London
18 August 2016
In a converted cinema in Elephant and Castle, protected from the outside world by the most stringent security this side of an airport, post-rock revolutionaries Godspeed You! Black Emperor are taking the stage. In darkness, of course, as is their wont.
Godspeed have always been about the music, not the personalities. They’re the kind of band that makes you wish the internet didn’t exist; knowing anything at all, even the names of the members, seems contrary to their enigmatic presentation. They should be discovered accidentally, an unmarked CD, an unannounced track on late-night radio… “where the fuck did THIS come from?” should be the reaction. Of course, it comes from a shitload of people being really good at playing instruments. And here they are, building horror movie soundtracks (it’s no coincidence that they were used to accompany the iconic empty London scene in Danny Boyle‘s zombie flick 28 Days Later) that lurk, boom and swell into transcendence. There are no words other than those coming from found tapes, and the only non-sonic interpretation provided comes from the screen above their heads; a hypnotic collage of deserted roads, lonely train tracks and Brutalist architecture, like a black and white David Lynch movie of a Ballard novel where all the characters have been removed. At their harshest, Swans comparisons are inevitable; but Godspeed are more pastoral, more sounding as if they are made for human ears rather than the ears of Gods. A Godspeed album is like tuning in to some strange channel; tracks seem almost arbitrary, like they just reached a point where nobody was playing for a couple of seconds and thought, “It’s a wrap, name it and carry on playing”. Live, where tracks from their entire career are given an airing, the divisions seem more marked, but it’s still essentially an hour and a half of basically seamless majesty.

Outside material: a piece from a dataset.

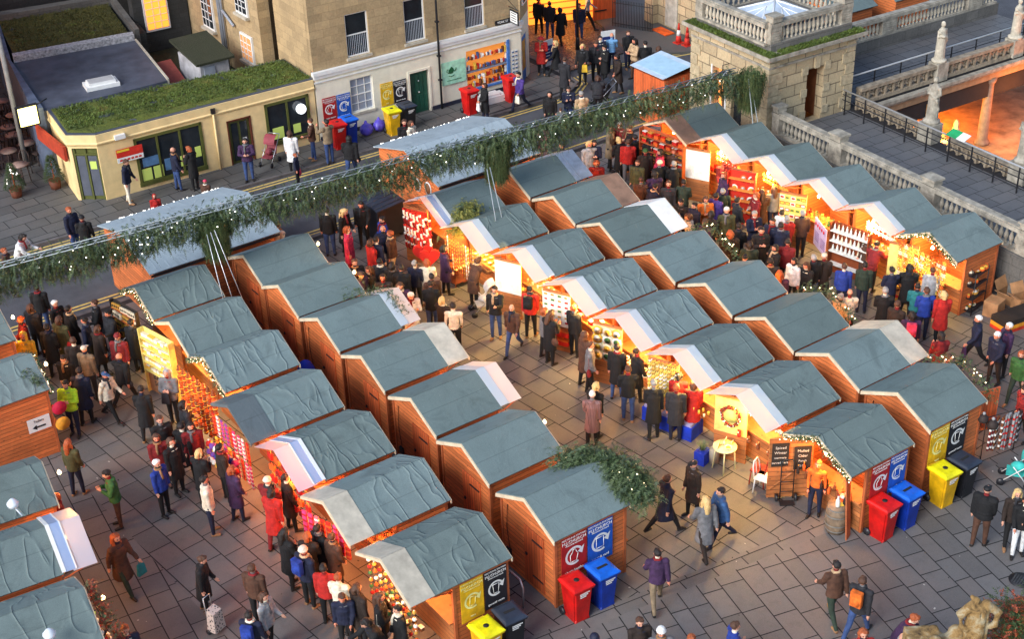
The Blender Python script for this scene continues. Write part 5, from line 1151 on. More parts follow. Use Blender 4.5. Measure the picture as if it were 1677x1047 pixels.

From ominous drones to skirling Dirty Three-style freakouts, Godspeed cover a lot of distance without breaking a sweat. Well, not visibly, obviously. What with playing in the dark an’ all. Compositions are more classical than anything else; motifs, rather than riffs, seem to be the component parts, haunting the early passages and returning for the triumphant climaxes, without ever losing that feeling of desolation. It’s like being lost in the most wonderful desert you ever saw. As we leave, it seems strange that there are still people on the streets.Almost as strange as me getting through this review without using the word “epic”. Oh bugger.